From the entries below, gather each line containing the word "scene".

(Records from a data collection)
────────────────────

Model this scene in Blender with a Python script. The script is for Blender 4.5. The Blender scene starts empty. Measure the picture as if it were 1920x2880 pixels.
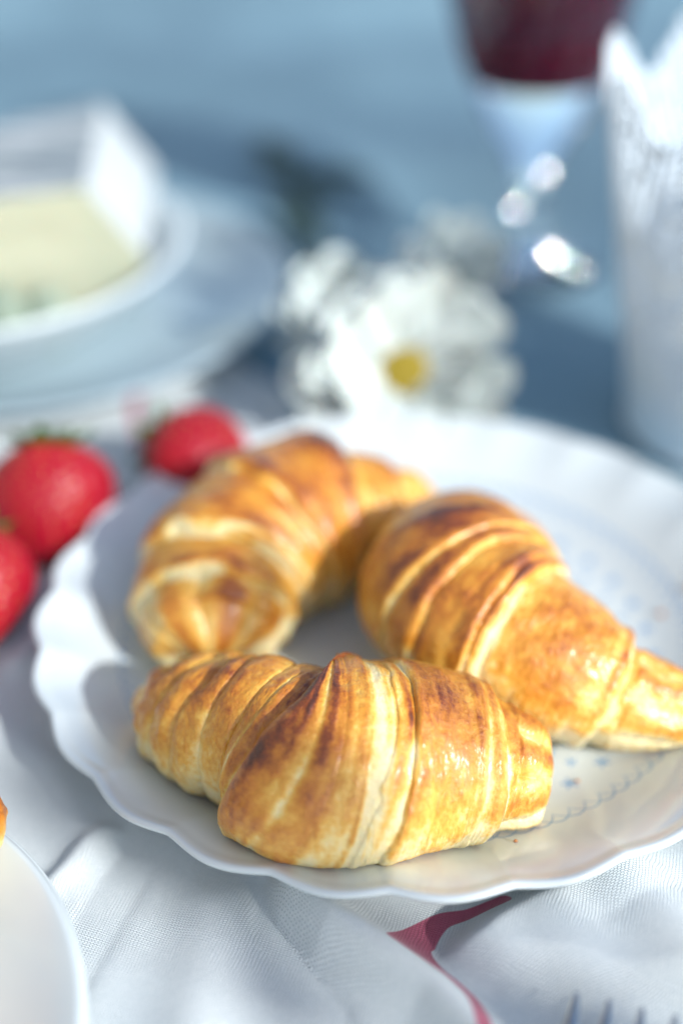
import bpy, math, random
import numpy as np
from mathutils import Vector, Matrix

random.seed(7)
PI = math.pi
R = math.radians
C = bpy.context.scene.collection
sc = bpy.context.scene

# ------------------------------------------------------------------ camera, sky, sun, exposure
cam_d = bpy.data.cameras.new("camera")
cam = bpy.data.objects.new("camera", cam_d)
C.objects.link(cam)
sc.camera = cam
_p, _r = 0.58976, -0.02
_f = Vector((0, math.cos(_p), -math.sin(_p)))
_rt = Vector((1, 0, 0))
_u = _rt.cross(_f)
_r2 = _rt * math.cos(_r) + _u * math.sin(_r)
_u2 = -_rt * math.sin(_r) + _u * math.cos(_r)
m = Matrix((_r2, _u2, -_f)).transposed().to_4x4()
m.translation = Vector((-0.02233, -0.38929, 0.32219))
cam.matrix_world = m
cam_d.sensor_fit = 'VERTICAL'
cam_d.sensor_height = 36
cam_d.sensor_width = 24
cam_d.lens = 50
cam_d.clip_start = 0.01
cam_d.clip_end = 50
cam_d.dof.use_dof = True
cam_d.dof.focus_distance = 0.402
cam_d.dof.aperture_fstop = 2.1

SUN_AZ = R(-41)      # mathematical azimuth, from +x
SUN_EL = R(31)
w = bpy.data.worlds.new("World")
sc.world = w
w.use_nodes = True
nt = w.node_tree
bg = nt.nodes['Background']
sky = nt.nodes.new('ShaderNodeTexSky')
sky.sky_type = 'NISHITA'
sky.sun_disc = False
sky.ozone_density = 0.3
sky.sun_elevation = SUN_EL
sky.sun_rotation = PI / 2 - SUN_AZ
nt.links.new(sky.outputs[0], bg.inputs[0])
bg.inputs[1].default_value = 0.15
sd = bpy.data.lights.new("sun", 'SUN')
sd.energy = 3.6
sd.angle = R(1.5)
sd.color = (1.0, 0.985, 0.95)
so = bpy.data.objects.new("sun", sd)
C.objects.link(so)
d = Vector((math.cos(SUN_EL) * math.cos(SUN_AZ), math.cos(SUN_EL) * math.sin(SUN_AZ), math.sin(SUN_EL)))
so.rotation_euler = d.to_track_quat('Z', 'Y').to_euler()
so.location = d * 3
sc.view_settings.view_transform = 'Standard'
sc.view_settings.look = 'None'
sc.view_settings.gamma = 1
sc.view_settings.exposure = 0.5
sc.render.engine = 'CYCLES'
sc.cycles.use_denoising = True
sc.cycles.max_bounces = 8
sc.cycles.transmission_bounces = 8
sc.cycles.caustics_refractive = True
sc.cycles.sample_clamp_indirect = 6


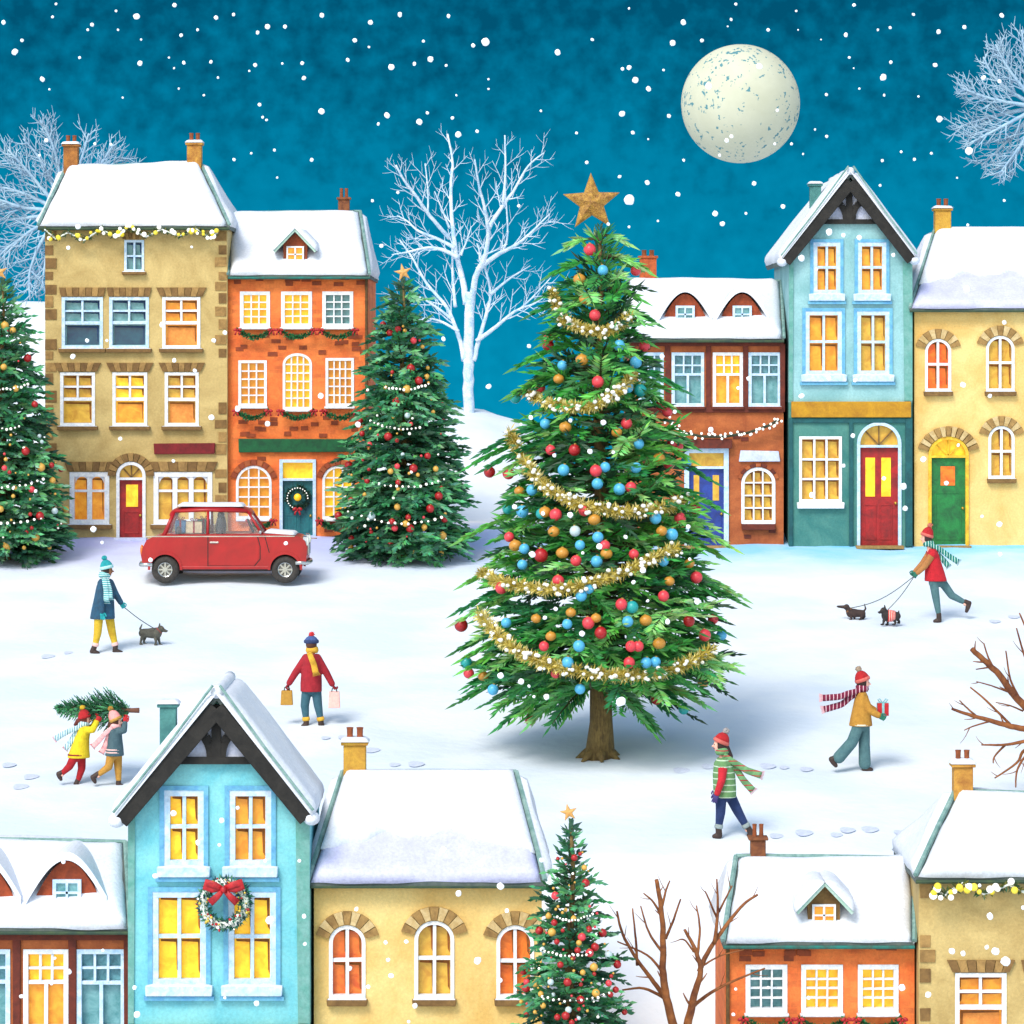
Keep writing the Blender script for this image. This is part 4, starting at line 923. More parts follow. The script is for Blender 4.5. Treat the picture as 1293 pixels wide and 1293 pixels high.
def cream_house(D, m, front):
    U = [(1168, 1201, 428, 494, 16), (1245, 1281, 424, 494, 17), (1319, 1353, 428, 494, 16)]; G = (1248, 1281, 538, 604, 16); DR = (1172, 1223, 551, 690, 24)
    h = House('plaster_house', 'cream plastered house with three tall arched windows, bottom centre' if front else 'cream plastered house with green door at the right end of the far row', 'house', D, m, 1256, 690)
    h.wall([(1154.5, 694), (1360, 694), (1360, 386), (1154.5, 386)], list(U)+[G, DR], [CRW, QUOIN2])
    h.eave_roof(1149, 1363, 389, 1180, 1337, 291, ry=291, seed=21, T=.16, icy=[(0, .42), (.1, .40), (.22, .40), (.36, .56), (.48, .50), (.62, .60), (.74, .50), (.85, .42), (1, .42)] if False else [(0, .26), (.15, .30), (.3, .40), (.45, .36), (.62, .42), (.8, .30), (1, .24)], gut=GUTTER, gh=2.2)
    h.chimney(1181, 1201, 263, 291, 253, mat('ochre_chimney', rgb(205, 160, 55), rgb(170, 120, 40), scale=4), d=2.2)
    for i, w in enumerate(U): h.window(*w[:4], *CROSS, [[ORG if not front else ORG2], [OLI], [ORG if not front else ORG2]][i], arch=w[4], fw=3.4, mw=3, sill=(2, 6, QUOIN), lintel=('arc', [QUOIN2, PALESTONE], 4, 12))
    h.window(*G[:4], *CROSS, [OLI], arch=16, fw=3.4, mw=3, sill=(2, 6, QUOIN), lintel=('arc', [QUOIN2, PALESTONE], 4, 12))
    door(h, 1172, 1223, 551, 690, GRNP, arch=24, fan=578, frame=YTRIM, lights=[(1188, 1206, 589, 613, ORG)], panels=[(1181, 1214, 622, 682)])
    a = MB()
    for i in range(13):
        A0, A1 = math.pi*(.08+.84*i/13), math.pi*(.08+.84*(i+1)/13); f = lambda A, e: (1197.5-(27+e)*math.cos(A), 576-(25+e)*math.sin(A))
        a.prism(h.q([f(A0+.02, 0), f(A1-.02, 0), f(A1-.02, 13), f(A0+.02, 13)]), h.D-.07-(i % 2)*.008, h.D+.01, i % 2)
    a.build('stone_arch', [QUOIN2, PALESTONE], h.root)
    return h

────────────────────

### RESULT OF THE TASK:
Model this scene in Blender with a Python script. The script is for Blender 4.5. The Blender scene starts empty. Measure the picture as if it were 1920x2880 pixels.
C = bpy.context.scene.collection
sc = bpy.context.scene